The key to increasing your wealth is saving money and investing it into something that generally goes up in time. The lowest risk of these is normally high interest savings accounts. Other popular ways to invest are buying Stocks, Managed Funds, ETF’s Real Estate.
Which one of these is right for you will depend on your circumstances, and it’s always advisable to talk to a professional about what’s right for you. In Australia, most household wealth is concentrated in two things, Real Estate and Superannuation Accounts.
Diversifying your investments and being strategic with your savings plan are also crucial. Rather than relying solely on one type of investment, consider spreading your investments across a variety of asset classes. This could include a blend of conservative options like high-interest savings accounts, and more growth-oriented vehicles such as shares or managed funds. By doing so, you reduce your exposure to risk and increase your chances of steady returns over time.
Additionally, understanding how taxes and government incentives apply to your investments can make a significant difference to your long-term outcomes. Take time to research or seek advice regarding tax deductions, government co-contributions, or investment grants that may apply to your situation. Small differences in fees, charges, or interest rates can compound greatly over decades, so always review the fine print and shop around before committing to any long-term financial product.
Another important factor in wealth building is to set clear, realistic goals and regularly track your progress. Whether you’re saving for a home deposit, building a share portfolio, or planning for retirement, breaking your goals into achievable milestones can keep you motivated and allow you to adjust your strategy as your circumstances change. Automating your savings and investments (by setting up automated payments into those accounts) help build discipline and ensure you consistently work towards your goals, even when life gets busy..
Having your own house can be appealing as it provides security, and is often a person’s biggest asset, however its not for everyone, and these are other ways to invest money. If you are buying your own home, ensure that you don’t stretch your budget too far.
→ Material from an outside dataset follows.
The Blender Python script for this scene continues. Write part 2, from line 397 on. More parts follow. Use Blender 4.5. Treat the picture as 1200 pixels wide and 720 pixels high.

Remember too, there are additional costs to owning your own home, such as Insurance, Rates, and maintenance costs, so make sure you take these into account as they can add up to a lot.
Saving for your retirement is important and different countries have different setups and different incentives for retirement savings, so it’s important to talk to a professional and understand how to best take advantage of any incentives or tax breaks to maximize your retirement savings.
If you take this approach, you can supercharge your wealth.
If you have assets that are going up, reduce your debt and save money per year, your wealth can increase over time as the effect of all these things will improve your position more quickly than any single one would by itself.
Take the following example over a 10-year period for a family:
- Have House deposit of 250,000 saved so far.
- Has rental of $750 per week ($3250 per Month).
- Has After Tax income of around $10,000 per month.
- Have combined retirement savings of $150,000
- Have a 3-year-old car worth $30,000
- Has other household expenses of $2000 per month.
- Saves $4000 per month.
- Currently have a household wealth of around $500,000
Say for example the above family purchased a 1-million-dollar house, pays a mortgage of $750,000 with repayments of about $4,444 per month and has other household costs of $300 per month
If over a 10-year period, the house increases in value by 8% per year, it would be worth $1.85 million after 10 years.
If their retirement savings increased also at 8% per year and they added $20,000 per annum to their retirement savings per year, their retirement savings would be almost $640,000
Say they paid an extra $2000 per month off their loan per month, then after 10 years it would be: $300,000 so they would have a net worth be about 2.2 million.
There are plenty of other ways to increase wealth and this is just one example of what can be achieved.
Of course, this scenario assumes stable incomes, disciplined saving habits, and sustained property and investment growth—factors that may vary depending on economic conditions and personal circumstances. Diversifying investments, such as considering shares, managed funds, or additional property, can further cushion against market fluctuations and contribute to long-term financial security. Ultimately, the key lies in consistent planning, regular review of financial goals, and being adaptable as situations change over the years.
Disclaimer - The information provided on this article is of a general nature and does not take into account your personal financial situation, needs, or objectives. It is intended for educational and informational purposes only and should not be considered as financial advice. Before making any financial decisions, you should consider whether the information is appropriate to your needs and seek independent advice from a licensed financial adviser. While all reasonable care has been taken in the preparation of this information, we make no representations or warranties as to the accuracy, completeness, or currency of the content. We are not licensed financial advisers under the Corporations Act 2001. Any reference to financial products, strategies, or investments is general in nature and is not intended to be a recommendation. Past performance is not a reliable indicator of future performance.